Care homes –  a tale of two sectors

As the self-pay care home market booms, the state-funded sector is under increasing pressure to survive. The government must act to ensure a dignified and secure future for all our older citizens

This month we take a long hard look at the state-pay care home sector 

(page 24). As we have repeated many times in the pages of this magazine, the situation is deteriorating. Care home operators are finding it more and more difficult to make a success of their businesses while the money paid to them by local councils falls well short of operating costs.

As a result, increasing numbers of homes 

in less affluent areas that rely on council funding are going to the wall. A recent report from accountancy firm BDO found that care home insolvencies have skyrocketed in the past two years. 

In contrast, the self-pay care home market is booming as investment floods in. Estate agents Knight Frank report that adult care homes and supported living accommodation accounted for 24% of all recorded healthcare deals in 2018, a total outlay of £350 million. Retirement living is also gaining ground, with 64,000 new units predicted over the next five years as funds look for a new opportunity in familiar territory.

Of course, with mortgage-free residential housing in the UK valued at a staggering 

£2.4 trillion, it’s no surprise that investors are keen to work with developers and operators as that equity is accessed to pay for senior living.

But wealth is not evenly distributed. While some owner-occupiers in more well-to-do areas can comfortably access enough money to live in high-end facilities for as long as necessary, many will soon go through the value of their homes. With the average cost of care running at £40,000 a year and the average house value at just under £230,000, it’s not hard to do the maths. Most people will find their resources seriously depleted in short order even when pensions and other income are taken into account. As life expectancy increases along with frailty and complex care needs, some will run out of cash and find themselves reliant upon their local authority for funding.

But the austerity of recent years has seen public spending significantly reduced and councils are finding it hard to meet the true cost of care. This is what is driving the crisis. There simply isn’t enough money being paid to operators to keep them in business. Those who can are concentrating on increasing their self-pay capacity and who can blame them?

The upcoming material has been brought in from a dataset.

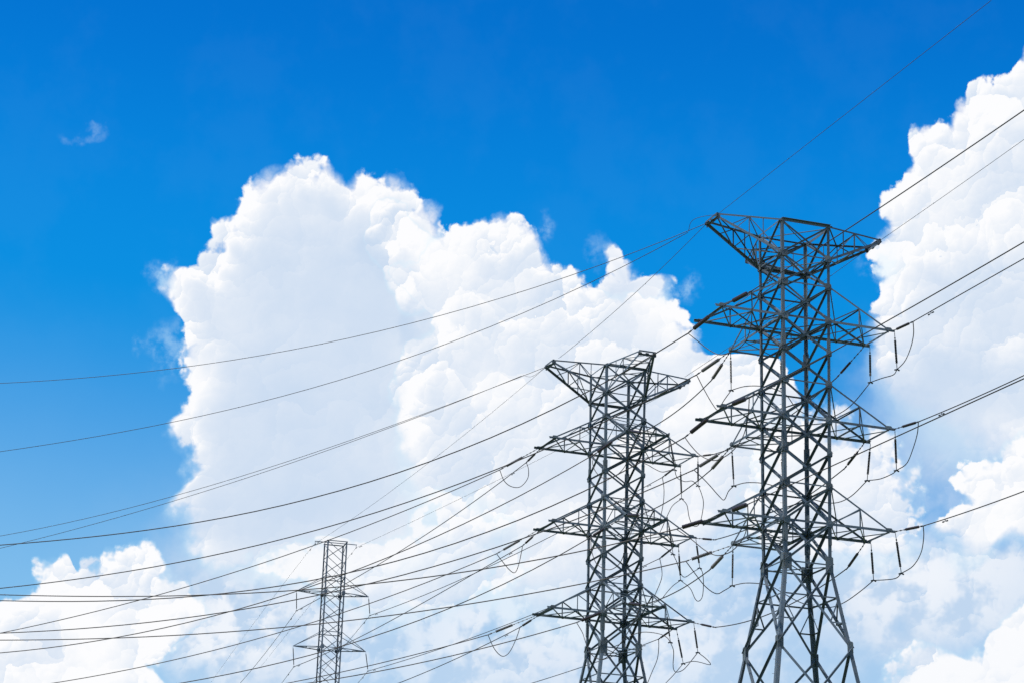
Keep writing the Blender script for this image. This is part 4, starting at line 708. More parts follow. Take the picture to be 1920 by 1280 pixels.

The government must take control of the situation and start a national discussion on how we are going to fund adult social care. The ball has been kicked into the long grass for too long and investors need certainty, or at least a plan, if they are to breath new life into the state-pay sector.

Of course, the deal cuts both ways and the government will want assurances that long-term responsible investment strategies are in place. No one wants to see another Southern Cross debacle, where private equity made a mint, but ultimately the business collapsed under the burden of debt.

Whatever is agreed upon, one thing is certain: as a civilized and wealthy country, how we care for older people is an important measure of our worth.